Los álbumes de fotos supieron guardar grandes momentos, traer de vuelta del recuerdo a familiares que habían partido y animar tardes lluviosas donde ya no había nada para hacer. Detrás de cada foto siempre había una madre, tía o abuela que explicaba quiénes eran los que habían sido sorprendidos por la lente. Muchos eran conocidos y otros… Dios sabrá. Nunca faltaba el que comentaba: “Mirá qué joven que estaba Carlitos”. O el que comparaba innecesariamente: “Acá tenías pelo y no estabas tan arrugada”. O el que tiraba el dardo: “¿Esta no es la que te dejó en banda con el viaje ya pagado?”.
Aquellos personajes en blanco y negro, quizás en sepia, eran el retrato de una época que parecía sumamente lejana. Sin embargo, las fotos a color impresas también pasaron a mejor vida -luego de una época de esplendor, claro- y, en algún cajón, se atesoran familias en Disney en los 90, niños aprendiendo a caminar en Mar del Plata y cumpleaños multitudinarios en algún quincho. La foto no murió pero su versión impresa pasó a mejor vida y hoy, quien quiera tenerla en sus manos, sin pantalla de por medio, deberá ponerle ganas, porque las casas de fotografía desaparecieron (o dicho de otra forma, se les veló el rollo).
Hubo otros tiempos y otra historia, donde uno llevaba el rollo a revelar y tenía que volver a los dos días a buscar las fotos. Había que revisarlas en el lugar para saber si no tenían manchones, rayones de color, si la tinta no se había corrido o si había que rescatar alguna del pilón y hacerla desaparecer porque la cámara había escrachado demasiado a alguien. Sin embargo, salvo que la foto hubiera captado una situación in fraganti que pusiera en juego el futuro familiar, todas las demás iban al álbum: parientes con la boca llena de sanguchitos de miga, tías dormidas, abuelas chismoseando al fondo y pelos revueltos. Todo esto iluminado por la peor luz blanca de tubo de cocina que uno jamás imaginó.
La familia admiraba las fotos, las comentaba, se reía, opinaba sobre las vacaciones en cuestión y listo, al cajón, hasta dentro de un año, cuando lloviera, o estuvieran aburridos o alguien las encontrara y las pispeara de vuelta. Y ahí esperaban esos álbumes plásticos con páginas transparentes. Por fuera anaranjados y con el logo de Kodak, el todopoderoso dueño de la fotografía que llegó a ser la empresa más valiosa del mundo y que no quiso, no pudo o no supo aggiornarse a la era digital (y ahora anda como esos cantantes que metieron un hit hace cuarenta años viendo si alguien los contrata para un show en algún geriátrico).

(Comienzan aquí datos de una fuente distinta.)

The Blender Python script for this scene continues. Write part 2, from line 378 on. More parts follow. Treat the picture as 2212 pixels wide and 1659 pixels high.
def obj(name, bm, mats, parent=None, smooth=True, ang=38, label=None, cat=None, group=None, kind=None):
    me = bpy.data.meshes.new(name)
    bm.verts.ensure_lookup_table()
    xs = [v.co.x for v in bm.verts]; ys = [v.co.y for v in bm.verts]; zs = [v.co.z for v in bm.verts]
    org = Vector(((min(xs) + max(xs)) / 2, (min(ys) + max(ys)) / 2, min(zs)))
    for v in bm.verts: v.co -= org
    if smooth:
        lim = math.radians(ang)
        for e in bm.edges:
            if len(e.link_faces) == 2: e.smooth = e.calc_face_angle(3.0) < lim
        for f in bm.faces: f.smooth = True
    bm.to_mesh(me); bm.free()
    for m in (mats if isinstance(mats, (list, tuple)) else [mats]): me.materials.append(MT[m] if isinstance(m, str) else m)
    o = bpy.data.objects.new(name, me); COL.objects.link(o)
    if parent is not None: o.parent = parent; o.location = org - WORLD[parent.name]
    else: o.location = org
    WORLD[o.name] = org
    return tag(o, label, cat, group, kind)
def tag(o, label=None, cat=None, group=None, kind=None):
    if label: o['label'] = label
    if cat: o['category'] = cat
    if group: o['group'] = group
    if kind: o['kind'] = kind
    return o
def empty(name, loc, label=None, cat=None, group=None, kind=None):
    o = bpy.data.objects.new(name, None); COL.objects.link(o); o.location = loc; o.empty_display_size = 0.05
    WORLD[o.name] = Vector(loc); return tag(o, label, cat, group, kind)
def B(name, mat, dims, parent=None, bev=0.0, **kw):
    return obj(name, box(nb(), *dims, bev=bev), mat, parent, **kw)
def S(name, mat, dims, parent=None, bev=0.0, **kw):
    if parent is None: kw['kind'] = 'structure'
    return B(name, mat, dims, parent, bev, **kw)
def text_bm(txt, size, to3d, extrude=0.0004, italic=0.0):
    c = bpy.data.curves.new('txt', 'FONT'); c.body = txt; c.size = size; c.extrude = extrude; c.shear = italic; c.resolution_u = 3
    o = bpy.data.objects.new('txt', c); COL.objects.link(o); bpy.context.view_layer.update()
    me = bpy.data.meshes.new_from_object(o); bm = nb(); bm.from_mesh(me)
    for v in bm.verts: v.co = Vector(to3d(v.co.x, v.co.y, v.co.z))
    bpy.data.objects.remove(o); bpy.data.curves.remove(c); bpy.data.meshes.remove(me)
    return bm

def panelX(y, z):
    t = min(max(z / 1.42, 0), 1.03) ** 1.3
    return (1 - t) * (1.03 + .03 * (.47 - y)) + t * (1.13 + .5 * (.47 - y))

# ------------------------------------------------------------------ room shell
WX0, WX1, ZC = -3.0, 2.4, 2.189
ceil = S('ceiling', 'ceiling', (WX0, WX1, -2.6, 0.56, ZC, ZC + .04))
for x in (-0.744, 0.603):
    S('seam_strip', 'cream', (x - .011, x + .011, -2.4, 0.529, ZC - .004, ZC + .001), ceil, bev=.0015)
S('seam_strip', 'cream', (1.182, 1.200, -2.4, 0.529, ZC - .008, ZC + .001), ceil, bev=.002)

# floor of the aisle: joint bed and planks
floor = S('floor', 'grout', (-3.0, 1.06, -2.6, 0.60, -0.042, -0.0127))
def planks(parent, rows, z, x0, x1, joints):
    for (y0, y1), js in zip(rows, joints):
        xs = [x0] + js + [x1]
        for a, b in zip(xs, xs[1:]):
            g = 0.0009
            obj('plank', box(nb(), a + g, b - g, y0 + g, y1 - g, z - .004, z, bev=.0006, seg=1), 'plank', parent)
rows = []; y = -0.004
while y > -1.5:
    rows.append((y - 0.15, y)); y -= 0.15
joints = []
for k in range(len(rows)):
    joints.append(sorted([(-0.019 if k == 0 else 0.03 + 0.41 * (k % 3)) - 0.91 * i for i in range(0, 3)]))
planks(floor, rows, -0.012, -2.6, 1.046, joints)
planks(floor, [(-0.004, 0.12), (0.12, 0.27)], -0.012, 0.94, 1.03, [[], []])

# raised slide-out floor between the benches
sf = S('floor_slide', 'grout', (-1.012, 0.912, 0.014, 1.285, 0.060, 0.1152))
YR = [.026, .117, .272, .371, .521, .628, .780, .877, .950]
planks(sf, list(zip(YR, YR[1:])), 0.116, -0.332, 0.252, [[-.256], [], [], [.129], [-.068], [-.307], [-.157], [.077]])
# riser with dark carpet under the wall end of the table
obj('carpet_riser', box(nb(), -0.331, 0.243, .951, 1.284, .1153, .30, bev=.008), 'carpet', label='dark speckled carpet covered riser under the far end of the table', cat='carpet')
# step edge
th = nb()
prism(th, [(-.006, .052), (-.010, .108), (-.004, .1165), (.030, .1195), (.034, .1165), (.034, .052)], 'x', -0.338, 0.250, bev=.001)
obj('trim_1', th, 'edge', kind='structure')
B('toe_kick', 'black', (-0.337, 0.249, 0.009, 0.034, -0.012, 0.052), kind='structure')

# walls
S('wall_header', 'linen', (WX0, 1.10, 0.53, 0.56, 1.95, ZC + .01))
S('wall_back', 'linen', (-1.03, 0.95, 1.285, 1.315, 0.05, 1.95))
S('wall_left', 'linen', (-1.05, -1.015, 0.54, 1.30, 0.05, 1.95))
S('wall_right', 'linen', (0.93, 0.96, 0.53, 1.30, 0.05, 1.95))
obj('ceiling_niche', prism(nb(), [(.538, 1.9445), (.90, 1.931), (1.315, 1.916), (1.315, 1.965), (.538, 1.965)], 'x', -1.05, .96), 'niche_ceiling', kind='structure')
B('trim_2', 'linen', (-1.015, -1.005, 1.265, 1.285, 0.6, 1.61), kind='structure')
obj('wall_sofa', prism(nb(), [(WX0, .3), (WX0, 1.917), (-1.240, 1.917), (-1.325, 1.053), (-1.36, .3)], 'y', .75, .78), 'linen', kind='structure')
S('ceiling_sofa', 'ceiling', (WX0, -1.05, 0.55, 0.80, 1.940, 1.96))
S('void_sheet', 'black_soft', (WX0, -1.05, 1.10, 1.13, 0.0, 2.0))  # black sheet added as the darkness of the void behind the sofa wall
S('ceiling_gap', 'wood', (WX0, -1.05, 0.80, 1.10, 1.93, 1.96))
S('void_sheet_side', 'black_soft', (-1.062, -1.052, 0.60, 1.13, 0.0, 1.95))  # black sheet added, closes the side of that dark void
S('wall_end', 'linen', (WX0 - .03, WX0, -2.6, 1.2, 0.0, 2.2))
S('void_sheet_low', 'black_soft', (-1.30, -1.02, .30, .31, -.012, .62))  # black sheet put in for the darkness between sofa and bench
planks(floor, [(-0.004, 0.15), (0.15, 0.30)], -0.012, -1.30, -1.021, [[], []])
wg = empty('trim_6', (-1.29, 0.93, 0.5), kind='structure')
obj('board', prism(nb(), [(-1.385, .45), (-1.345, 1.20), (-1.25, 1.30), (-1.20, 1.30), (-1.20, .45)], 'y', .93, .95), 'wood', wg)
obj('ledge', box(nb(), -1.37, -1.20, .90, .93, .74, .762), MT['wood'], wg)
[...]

Hoy la fotografía se pasó de revoluciones y las fotos están por todos lados. Aunque uno las borre ellas reviven: el celular las rescata de la galería de Facebook, de un servidor de Apple o de la nube de Google y las manda a la pantalla de inicio. Y ahí uno ve lo que creía que ya había borrado: la exnovia que pasó a la historia hace diez años, el perrito que uno tanto extraña, la Navidad que casi termina a los sillazos por el terreno de la abuela y esa pinchadura de neumático a la altura de Atalaya. Fotos bien sacadas, con filtros, todos bien peinados y en pose. Y también de las otras, de esas sacadas impulsivamente, porque aunque uno no las haya subido a las redes no quiere decir que no haya retratado a la tía con el sanguchito a medio comer. Sin embargo, a diferencia del álbum guardado -que uno puede tirar a la basura y listo― el teléfono no entiende que uno no la quiere ver y, aunque uno la elimine, insiste en tener un backup, un resguardo o, mejor dicho, unas ganas bárbaras de molestar.